● SOURCE RECORDS
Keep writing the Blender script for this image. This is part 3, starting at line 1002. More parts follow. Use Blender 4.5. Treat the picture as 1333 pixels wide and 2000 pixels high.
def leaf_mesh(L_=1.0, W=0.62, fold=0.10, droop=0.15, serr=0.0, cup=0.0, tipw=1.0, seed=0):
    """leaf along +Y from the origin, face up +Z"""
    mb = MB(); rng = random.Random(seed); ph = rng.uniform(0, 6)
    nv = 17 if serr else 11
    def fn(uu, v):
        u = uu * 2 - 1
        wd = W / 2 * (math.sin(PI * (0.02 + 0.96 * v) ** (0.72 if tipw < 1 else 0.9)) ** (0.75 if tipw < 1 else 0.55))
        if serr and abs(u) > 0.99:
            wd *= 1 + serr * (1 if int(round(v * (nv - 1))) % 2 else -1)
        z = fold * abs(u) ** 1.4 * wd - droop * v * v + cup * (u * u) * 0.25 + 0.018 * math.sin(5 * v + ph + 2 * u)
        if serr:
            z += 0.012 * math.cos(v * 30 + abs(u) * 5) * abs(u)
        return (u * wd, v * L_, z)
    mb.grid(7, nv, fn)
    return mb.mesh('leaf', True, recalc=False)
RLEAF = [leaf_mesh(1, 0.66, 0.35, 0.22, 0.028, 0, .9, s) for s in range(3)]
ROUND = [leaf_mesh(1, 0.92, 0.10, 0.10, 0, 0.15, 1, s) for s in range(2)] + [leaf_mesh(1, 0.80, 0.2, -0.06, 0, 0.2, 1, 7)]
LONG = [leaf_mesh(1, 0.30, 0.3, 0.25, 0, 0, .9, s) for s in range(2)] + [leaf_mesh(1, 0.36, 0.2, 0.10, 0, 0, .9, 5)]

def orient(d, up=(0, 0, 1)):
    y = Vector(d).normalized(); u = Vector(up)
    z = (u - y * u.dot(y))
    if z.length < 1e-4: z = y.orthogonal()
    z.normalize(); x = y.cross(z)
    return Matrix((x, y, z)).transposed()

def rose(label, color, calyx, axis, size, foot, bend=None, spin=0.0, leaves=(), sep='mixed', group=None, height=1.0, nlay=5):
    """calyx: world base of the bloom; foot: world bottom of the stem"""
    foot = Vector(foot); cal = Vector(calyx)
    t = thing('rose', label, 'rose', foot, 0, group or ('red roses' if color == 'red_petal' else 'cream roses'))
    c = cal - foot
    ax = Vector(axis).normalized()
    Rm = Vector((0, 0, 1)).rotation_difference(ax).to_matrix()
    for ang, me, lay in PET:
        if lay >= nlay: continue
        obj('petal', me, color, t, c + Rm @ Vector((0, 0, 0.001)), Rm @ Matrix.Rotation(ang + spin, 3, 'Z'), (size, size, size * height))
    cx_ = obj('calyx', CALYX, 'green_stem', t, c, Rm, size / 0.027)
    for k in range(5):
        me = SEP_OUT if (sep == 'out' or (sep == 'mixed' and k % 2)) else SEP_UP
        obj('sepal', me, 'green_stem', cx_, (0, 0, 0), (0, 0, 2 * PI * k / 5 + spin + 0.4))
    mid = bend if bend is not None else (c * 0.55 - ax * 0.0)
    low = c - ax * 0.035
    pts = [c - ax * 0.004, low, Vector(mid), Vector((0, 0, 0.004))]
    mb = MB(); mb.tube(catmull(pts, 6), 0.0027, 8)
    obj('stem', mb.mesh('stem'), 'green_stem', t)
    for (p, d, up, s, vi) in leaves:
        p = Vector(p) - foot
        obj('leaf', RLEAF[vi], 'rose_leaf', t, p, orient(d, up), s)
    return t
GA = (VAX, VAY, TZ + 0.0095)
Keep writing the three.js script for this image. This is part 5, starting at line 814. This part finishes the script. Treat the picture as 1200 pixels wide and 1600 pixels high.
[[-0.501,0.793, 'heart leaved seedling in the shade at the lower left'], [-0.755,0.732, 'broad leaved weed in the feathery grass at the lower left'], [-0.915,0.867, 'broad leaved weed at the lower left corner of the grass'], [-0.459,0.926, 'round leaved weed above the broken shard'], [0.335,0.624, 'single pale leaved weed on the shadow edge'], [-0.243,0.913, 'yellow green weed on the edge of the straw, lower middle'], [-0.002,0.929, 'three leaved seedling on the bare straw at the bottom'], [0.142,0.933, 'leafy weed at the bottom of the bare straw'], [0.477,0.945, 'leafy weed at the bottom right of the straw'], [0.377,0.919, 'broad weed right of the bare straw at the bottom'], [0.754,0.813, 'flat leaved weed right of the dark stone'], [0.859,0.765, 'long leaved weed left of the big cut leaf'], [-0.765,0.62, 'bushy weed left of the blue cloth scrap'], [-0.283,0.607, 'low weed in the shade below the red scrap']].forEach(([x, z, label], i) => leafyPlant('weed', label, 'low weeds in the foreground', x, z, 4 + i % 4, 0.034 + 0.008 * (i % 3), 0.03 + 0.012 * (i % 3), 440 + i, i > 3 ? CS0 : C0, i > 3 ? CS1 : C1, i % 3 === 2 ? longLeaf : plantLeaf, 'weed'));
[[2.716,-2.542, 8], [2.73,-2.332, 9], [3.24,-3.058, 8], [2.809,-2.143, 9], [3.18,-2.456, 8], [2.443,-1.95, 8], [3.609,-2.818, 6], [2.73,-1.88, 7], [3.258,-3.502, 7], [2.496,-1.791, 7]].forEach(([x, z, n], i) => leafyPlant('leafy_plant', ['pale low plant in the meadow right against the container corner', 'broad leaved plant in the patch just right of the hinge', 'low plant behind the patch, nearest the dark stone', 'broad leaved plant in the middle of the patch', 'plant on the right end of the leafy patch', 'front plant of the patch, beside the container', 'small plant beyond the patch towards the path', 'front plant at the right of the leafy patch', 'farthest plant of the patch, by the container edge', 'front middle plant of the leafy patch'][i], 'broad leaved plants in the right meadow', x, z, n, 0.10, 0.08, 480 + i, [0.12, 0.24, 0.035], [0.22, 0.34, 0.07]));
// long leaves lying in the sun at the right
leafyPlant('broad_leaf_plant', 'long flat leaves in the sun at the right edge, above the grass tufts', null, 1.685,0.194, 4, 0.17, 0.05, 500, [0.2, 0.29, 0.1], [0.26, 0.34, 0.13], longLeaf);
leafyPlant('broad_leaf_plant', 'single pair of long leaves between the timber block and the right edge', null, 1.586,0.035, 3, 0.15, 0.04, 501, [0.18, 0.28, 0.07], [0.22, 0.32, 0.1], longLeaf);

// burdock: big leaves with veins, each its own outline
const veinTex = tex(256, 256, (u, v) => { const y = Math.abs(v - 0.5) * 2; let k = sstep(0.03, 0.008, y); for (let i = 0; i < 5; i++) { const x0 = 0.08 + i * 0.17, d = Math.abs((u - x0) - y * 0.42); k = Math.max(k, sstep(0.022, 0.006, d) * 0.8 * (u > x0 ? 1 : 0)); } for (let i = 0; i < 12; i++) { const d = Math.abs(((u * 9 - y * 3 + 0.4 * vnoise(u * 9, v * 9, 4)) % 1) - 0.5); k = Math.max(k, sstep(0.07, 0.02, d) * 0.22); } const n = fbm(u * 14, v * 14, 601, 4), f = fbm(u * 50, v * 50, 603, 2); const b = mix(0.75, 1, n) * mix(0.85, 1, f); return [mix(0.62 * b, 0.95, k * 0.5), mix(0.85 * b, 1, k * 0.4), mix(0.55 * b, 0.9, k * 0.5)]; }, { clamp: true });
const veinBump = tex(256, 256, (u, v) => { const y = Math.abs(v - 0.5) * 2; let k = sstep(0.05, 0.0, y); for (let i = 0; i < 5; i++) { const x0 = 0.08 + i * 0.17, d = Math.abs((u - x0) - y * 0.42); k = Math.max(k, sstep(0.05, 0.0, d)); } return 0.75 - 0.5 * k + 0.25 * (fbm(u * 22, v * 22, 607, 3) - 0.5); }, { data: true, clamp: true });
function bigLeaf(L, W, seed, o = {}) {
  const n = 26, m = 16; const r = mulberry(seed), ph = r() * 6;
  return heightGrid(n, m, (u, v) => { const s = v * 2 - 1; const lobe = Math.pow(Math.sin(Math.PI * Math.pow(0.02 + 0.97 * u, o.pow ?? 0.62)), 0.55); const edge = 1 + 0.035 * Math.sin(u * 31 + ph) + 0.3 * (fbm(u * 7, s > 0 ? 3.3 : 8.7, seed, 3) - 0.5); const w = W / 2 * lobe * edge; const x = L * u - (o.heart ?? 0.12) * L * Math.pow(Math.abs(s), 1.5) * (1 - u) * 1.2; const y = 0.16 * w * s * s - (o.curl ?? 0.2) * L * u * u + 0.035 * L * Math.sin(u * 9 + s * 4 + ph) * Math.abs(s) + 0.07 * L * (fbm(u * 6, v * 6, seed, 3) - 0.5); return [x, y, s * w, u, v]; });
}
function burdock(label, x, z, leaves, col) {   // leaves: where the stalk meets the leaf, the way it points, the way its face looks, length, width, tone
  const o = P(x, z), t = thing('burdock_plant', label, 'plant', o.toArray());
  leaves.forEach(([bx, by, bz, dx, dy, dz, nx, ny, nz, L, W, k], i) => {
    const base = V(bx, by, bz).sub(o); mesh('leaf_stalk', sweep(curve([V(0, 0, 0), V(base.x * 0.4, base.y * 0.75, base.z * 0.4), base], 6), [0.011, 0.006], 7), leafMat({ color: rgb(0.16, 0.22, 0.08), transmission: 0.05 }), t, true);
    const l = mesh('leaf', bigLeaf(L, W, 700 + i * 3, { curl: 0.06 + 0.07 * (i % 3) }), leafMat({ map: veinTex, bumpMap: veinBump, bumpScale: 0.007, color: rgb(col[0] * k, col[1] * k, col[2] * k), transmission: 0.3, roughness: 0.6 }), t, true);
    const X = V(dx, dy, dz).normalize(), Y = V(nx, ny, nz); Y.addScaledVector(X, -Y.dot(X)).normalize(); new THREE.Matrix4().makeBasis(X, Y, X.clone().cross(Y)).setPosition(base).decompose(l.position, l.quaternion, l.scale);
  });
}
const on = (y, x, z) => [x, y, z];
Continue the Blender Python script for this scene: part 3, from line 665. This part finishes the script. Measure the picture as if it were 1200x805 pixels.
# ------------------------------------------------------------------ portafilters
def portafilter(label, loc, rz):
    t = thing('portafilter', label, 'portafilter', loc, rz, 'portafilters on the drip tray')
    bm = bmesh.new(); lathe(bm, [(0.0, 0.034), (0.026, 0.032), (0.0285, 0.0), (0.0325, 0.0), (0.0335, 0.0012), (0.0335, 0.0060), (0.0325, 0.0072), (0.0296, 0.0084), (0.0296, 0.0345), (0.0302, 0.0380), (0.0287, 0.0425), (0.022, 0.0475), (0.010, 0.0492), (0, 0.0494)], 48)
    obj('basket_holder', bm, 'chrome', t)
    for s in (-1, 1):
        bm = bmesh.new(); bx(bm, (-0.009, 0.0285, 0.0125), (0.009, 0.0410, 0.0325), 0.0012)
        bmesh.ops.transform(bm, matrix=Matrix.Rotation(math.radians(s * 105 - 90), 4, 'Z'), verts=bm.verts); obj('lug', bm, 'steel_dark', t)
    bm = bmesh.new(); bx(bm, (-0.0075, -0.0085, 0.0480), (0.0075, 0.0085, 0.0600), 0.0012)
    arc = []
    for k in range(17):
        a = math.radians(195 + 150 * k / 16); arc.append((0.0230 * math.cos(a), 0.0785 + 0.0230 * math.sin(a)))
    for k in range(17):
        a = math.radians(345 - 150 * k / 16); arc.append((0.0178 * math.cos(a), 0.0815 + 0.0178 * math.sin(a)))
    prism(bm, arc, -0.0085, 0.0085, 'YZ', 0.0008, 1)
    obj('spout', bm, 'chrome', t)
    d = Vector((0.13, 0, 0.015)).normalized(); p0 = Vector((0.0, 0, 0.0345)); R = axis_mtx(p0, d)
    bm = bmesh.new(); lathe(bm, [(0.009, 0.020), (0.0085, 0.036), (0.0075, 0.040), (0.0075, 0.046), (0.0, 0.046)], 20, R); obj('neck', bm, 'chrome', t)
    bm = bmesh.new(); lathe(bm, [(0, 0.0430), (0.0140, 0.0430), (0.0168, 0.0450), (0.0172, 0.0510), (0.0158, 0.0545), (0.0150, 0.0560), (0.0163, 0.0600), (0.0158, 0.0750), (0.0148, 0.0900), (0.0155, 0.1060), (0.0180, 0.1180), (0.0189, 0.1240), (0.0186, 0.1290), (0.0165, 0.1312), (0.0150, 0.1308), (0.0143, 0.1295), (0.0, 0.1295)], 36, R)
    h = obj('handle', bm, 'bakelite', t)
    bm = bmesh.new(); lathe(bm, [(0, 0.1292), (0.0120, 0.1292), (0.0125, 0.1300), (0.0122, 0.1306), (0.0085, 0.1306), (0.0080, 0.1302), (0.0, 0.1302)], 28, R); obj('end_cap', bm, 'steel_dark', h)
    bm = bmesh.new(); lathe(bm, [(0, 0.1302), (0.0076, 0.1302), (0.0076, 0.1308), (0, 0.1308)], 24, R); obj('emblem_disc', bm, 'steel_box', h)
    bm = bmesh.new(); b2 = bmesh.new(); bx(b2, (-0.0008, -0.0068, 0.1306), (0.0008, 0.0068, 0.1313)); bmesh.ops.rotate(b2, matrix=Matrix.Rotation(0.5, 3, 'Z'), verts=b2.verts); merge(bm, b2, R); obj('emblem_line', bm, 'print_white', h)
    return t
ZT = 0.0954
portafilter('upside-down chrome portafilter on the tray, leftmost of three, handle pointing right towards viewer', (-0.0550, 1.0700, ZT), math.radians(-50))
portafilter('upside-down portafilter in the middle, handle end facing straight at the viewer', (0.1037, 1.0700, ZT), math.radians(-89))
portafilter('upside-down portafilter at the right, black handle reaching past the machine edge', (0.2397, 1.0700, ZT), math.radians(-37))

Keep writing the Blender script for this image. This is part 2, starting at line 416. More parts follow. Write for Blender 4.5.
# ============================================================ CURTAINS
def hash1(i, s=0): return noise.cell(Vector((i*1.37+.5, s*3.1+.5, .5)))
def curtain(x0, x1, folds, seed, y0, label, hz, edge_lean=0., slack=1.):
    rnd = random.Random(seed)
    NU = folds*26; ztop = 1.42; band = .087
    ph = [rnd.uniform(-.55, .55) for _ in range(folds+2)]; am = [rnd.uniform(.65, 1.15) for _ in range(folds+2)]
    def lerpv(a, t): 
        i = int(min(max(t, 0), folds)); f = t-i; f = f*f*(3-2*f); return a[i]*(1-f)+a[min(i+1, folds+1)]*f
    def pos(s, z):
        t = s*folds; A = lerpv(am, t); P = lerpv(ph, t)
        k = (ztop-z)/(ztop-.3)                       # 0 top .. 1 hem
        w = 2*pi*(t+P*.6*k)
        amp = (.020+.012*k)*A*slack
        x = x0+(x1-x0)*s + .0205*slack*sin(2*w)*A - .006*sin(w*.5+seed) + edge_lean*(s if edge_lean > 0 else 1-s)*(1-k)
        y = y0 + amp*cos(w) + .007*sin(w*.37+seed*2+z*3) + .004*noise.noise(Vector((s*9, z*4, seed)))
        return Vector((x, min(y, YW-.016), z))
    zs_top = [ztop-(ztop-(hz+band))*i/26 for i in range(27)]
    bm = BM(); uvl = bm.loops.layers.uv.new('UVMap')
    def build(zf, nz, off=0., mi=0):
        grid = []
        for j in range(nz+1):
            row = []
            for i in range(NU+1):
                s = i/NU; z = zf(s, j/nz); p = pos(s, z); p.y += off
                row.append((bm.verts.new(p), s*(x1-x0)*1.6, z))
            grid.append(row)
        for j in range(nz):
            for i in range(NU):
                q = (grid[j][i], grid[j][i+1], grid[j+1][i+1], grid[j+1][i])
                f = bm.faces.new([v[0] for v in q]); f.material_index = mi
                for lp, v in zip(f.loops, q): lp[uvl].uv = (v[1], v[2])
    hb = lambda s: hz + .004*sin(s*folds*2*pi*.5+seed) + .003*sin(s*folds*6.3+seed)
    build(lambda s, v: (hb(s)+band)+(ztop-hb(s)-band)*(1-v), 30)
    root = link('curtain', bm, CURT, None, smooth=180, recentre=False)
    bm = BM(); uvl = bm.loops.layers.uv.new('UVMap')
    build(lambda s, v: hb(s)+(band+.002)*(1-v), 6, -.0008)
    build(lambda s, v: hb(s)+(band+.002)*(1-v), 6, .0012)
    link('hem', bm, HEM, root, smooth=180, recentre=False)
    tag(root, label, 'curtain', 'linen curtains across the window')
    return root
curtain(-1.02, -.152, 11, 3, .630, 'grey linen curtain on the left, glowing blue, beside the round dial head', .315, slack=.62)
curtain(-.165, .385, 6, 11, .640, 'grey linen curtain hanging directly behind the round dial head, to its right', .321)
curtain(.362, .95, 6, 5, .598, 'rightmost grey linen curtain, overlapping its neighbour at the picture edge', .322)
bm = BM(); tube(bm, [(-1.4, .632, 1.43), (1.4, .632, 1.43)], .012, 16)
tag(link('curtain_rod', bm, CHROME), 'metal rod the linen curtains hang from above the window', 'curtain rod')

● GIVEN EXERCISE
Scan the material above for the string "More" and report each line where you find it.

● WRITTEN ANSWER
Keep writing the Blender script for this image. This is part 3, starting at line 1002. More parts follow. Use Blender 4.5. Treat the picture as 1333 pixels wide and 2000 pixels high.
Keep writing the Blender script for this image. This is part 2, starting at line 416. More parts follow. Write for Blender 4.5.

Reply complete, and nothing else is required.